Na margem certa da vida, a esquerda.

Ventania

Na margem certa da vida, a esquerda.

origem

Trocamos poesias e músicas que falam ao ouvido as palavras mil que evitamos, farpas de honestidade ferrugenta por baixo das unhas. Trocamos beijos e sorrisos inseguros sem nos tocarmos, de olhar no vazio, esperanças desertas e vontades casmurras. Recordo o teu discurso cheio de razões quando só queria ver-te sorrir. Devia ter-te calado com um beijo sôfrego nos teus lábios de glaciar impertinente, um beijo apressado, espantado do desejo que me apanhou na curva. É que o teu sorriso arrepia, ainda que viva só num sítio feito por mim, à tua medida, onde ris exuberante, onde os teus olhos brilham em festim guloso e jamais acusam saudade ou desesperança.
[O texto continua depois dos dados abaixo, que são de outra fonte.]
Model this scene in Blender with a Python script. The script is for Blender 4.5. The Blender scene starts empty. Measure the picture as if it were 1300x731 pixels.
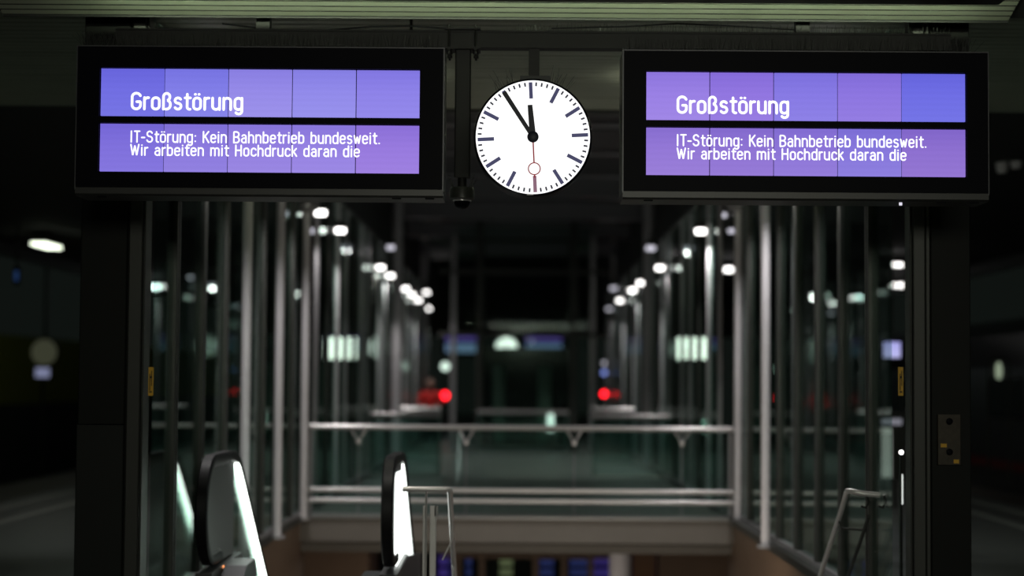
import bpy, math, random
from mathutils import Vector, Matrix
random.seed(7)
S = bpy.context.scene
C = S.collection
PI = math.pi
# ------------------------------------------------------------------ camera
F = 2347.0
EYE = 1.6
roll = math.radians(0.43)
_c, _s = math.cos(roll), math.sin(roll)
_v = Vector((7 / F, -117.5 / F, -1))
_v = Vector((_c * _v.x - _s * _v.y, _s * _v.x + _c * _v.y, _v.z))
pitch = math.atan2(-_v.y, -_v.z)
_y2 = -math.sin(pitch) * _v.y - math.cos(pitch) * _v.z
yaw = math.atan2(_v.x, _y2)
R = Matrix.Rotation(yaw, 3, 'Z') @ Matrix.Rotation(PI / 2 + pitch, 3, 'X') @ Matrix.Rotation(roll, 3, 'Z')
cd = bpy.data.cameras.new('camera'); cam = bpy.data.objects.new('camera', cd); C.objects.link(cam)
cam.matrix_world = Matrix.Translation((0, 0, EYE)) @ R.to_4x4()
cd.sensor_width = 36; cd.lens = 36 * F / 1300; cd.clip_end = 300; cd.clip_start = 0.1
cd.dof.use_dof = True; cd.dof.focus_distance = 11.22; cd.dof.aperture_fstop = 0.85
S.camera = cam
def at(px, py, D):
    """world point on the plane y = D seen at a pixel (1300x731 frame)"""
    d = R @ Vector(((px - 650) / F, -(py - 365.5) / F, -1))
    d *= D / d.y
    return Vector((d.x, D, EYE + d.z))
def lin(r, g, b):
    f = lambda c: (c / 255 / 12.92) if c / 255 <= .04045 else ((c / 255 + .055) / 1.055) ** 2.4
    return (f(r), f(g), f(b), 1)
# ------------------------------------------------------------------ world and exposure
w = bpy.data.worlds.new('night'); S.world = w; w.use_nodes = True
w.node_tree.nodes['Background'].inputs[0].default_value = (.75, 1, .85, 1)
w.node_tree.nodes['Background'].inputs[1].default_value = 0.006
S.view_settings.view_transform = 'Standard'; S.view_settings.look = 'None'
S.view_settings.exposure = 0; S.view_settings.gamma = 1; S.view_settings.use_curve_mapping = False
S.cycles.transparent_max_bounces = 40
S.cycles.max_bounces = 8
S.cycles.sample_clamp_indirect = 3
# ------------------------------------------------------------------ large lights
def area(name, loc, rot, sx, sy, power, col, spread=180):
    l = bpy.data.lights.new(name, 'AREA'); l.shape = 'RECTANGLE'; l.size = sx; l.size_y = sy
    l.energy = power; l.color = col; l.spread = math.radians(spread)
    o = bpy.data.objects.new(name, l); C.objects.link(o); o.location = loc; o.rotation_euler = rot
    return o
# fluorescent lamp over the near platform (its body is built below)
area('fluorescent_light', (0.15, 11.2, 4.002), (math.radians(94), 0, 0), 5.6, .015, 18, (.86, 1, .70), 100)
# added fill light behind the camera to lift the dark tones
area('front_fill_light', (1.2, -1.2, 3.9), (math.radians(72), 0, 0), 5.0, 1.3, 180, (1, 1, .86))
# two added fill lights, unseen behind the displays, washing the plank ceiling
area('ceiling_fill_light', (-1.75, 15.0, 3.86), (math.radians(180), 0, 0), 1.3, .15, 27, (1, 1, .84), 150)
area('ceiling_fill_light', (1.85, 15.0, 3.86), (math.radians(180), 0, 0), 1.3, .15, 27, (1, 1, .84), 150)
# lamp of the lower hall, and an added unseen fill in the stairwell
area('hall_light', (0, 25.9, -.43), (0, 0, 0), 4.0, 2.4, 65, (1, .88, .76))
area('stairwell_fill_light', (.72, 16.9, -1.25), (math.radians(118), 0, 0), 2.5, .3, 26, (1, .86, .72))
# ------------------------------------------------------------------ materials
M = {}
def mat(name, col, rough=.5, metal=0, emit=None, es=0, noise=0, nscale=8, bump=0, coat=0, spec=.5):
    m = bpy.data.materials.new(name); m.use_nodes = True; nt = m.node_tree
    b = nt.nodes['Principled BSDF']
    b.inputs['Base Color'].default_value = col; b.inputs['Roughness'].default_value = rough
    b.inputs['Metallic'].default_value = metal; b.inputs['Coat Weight'].default_value = coat
    b.inputs['Specular IOR Level'].default_value = spec
    if emit: b.inputs['Emission Color'].default_value = emit; b.inputs['Emission Strength'].default_value = es
    if noise or bump:
        tc = nt.nodes.new('ShaderNodeTexCoord'); n = nt.nodes.new('ShaderNodeTexNoise')
        n.inputs['Scale'].default_value = nscale; n.inputs['Detail'].default_value = 5
        nt.links.new(tc.outputs['Object'], n.inputs['Vector'])
        if noise:
            mr = nt.nodes.new('ShaderNodeMapRange'); mr.inputs['To Min'].default_value = 1 - noise; mr.inputs['To Max'].default_value = 1 + noise
            nt.links.new(n.outputs['Fac'], mr.inputs['Value'])
            mx = nt.nodes.new('ShaderNodeVectorMath'); mx.operation = 'SCALE'; mx.inputs[0].default_value = col[:3]
            nt.links.new(mr.outputs['Result'], mx.inputs['Scale']); nt.links.new(mx.outputs['Vector'], b.inputs['Base Color'])
        if bump:
            bp = nt.nodes.new('ShaderNodeBump'); bp.inputs['Strength'].default_value = bump; bp.inputs['Distance'].default_value = .01
            nt.links.new(n.outputs['Fac'], bp.inputs['Height']); nt.links.new(bp.outputs['Normal'], b.inputs['Normal'])
    M[name] = m; return m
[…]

Os teus sorrisos, difíceis de conquistar, acendem coisas obscuras em mim, sombras lilases de uma ternura sem fim. Juro que podia viver nesse sorriso, podia respirar só esse ar fresco de poesia, de seiva a escorrer do excesso de beleza que trazes ao mundo. Queria tecer-te um casulo de doçura para te ensopar as melancolias, as agressões, as arestas cortantes das noites de solidão, protecção que abraça e te afaga o cabelo, que te embala e promete que tudo vai passar. As paredes rombas da fortaleza que sou eu têm ninho para ti, têm navios cargueiros pendurados do tecto para caberem as tuas fugas, toda a bagagem rota que arrastas nos bolsos da servidão. Sempre te afastas da porta como se fosse a entrada dos infernos, como se a estética dos meus afectos te ofendesse, como se entrar aqui na arcada do meu peito em clamor significasse que descarrilas do rumo que não queres seguir. Recolhe os silêncios na noite espessa, não sabes ainda que todas as palavras podem caber na poesia, que a beleza não se encerra nas palavras chão e flor, nuvens e pardais, que o amor também vive nos desapegos banais que me gritas à janela, em impropérios invernosos e desabafos que a almofada desconhece.